Cassazione civile Sez. Lavoro sentenza n. 3228 del 6 marzo 2001

(1 massima)

(massima n. 1)

Nel rito del lavoro, il corretto esercizio del potere officioso conferito al giudice dalla norma di cui all'art. 421 c.p.c. in tema di ricerca di prove suppletive od integrative a supporto della domanda postula l'esistenza, in seno al processo, tanto di taluni elementi positivi, quanto l'assenza di altri, ed opposti, elementi ostativi, onde non travalicare l'ambito della disposizione de qua (trasmodando nell'arbitrio scaturente dalla sovrapposizione della volontà del giudicante a quella delle parti in conflitto di interessi), e non oltrepassare, così, il limite obbligato della terzietà che, comunque, deve sorreggere l'attività del giudicante (e sulla quale i detti, ampliati poteri, pur applicati in senso lato, non possono prevalere).
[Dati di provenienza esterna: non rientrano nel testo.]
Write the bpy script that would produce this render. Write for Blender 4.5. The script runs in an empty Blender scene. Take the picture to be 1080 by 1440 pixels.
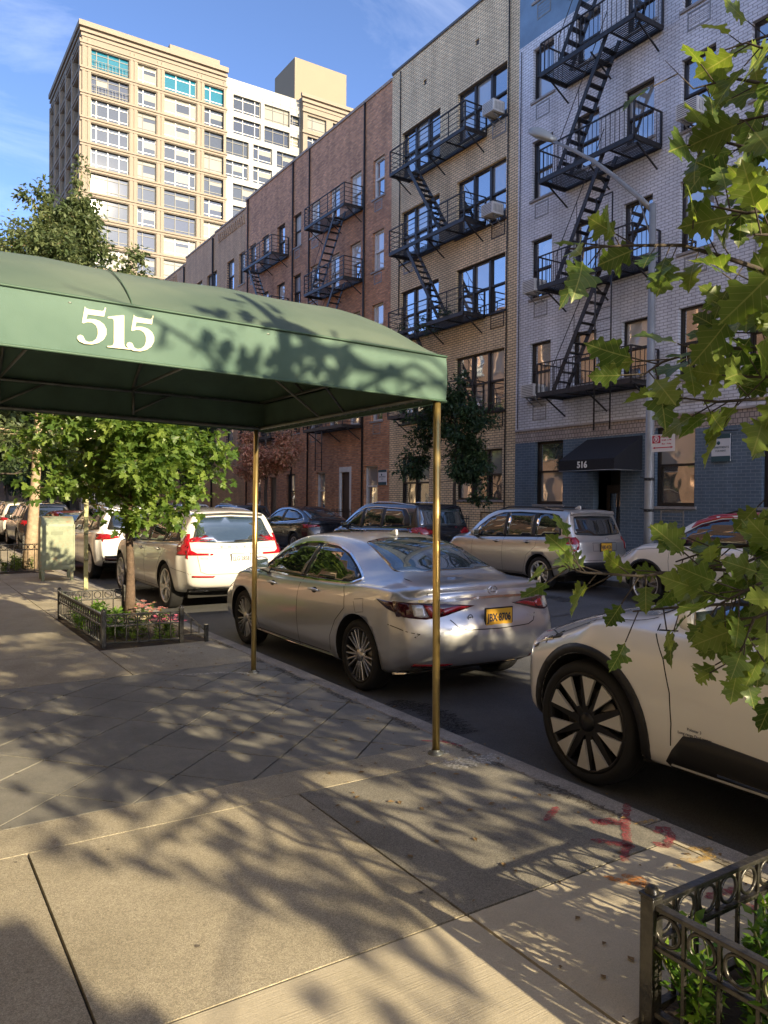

Elementi positivi devono, pertanto, essere considerati la circostanza che, dall'esposizione dei fatti compiuta dalle parti — o dall'assunzione degli altri mezzi di prova offerti dalle stesse — siano dedotti, pur se implicitamente, quei fatti e quei mezzi di prova idonei a sorreggere (sia pur non compiutamente) le rispettive ragioni con profili di decisività della controversia; il fatto che l'esplicazione dei poteri istruttori del giudice venga specificamente sollecitata dalla parte con riferimento alla qualificata integrazione sopradescritta; la impossibilità, soggettiva od oggettiva, di reperire o dedurre la prova carente, ovvero di integrare, ad opera della parte, quella lacunosa o polivalente, pur nella sua acclarata idoneità a sorreggere le ragioni dedotte; gli elementi negativi afferiscono, invece, ai limiti che l'attribuzione al giudice di poteri istruttori d'ufficio incontra, e concernono il rispetto del principio della domanda; l'onere di deduzione in giudizio dei fatti costitutivi, impeditivi od estintivi del diritto controverso; il rispetto del divieto di utilizzazione della conoscenza privata da parte del giudice; l'eventuale inerzia probatoria, ovvero l'eventuale rinuncia, esplicita o per facta concludentia, della parte, cui il giudice non può ovviare con il suo potere officioso.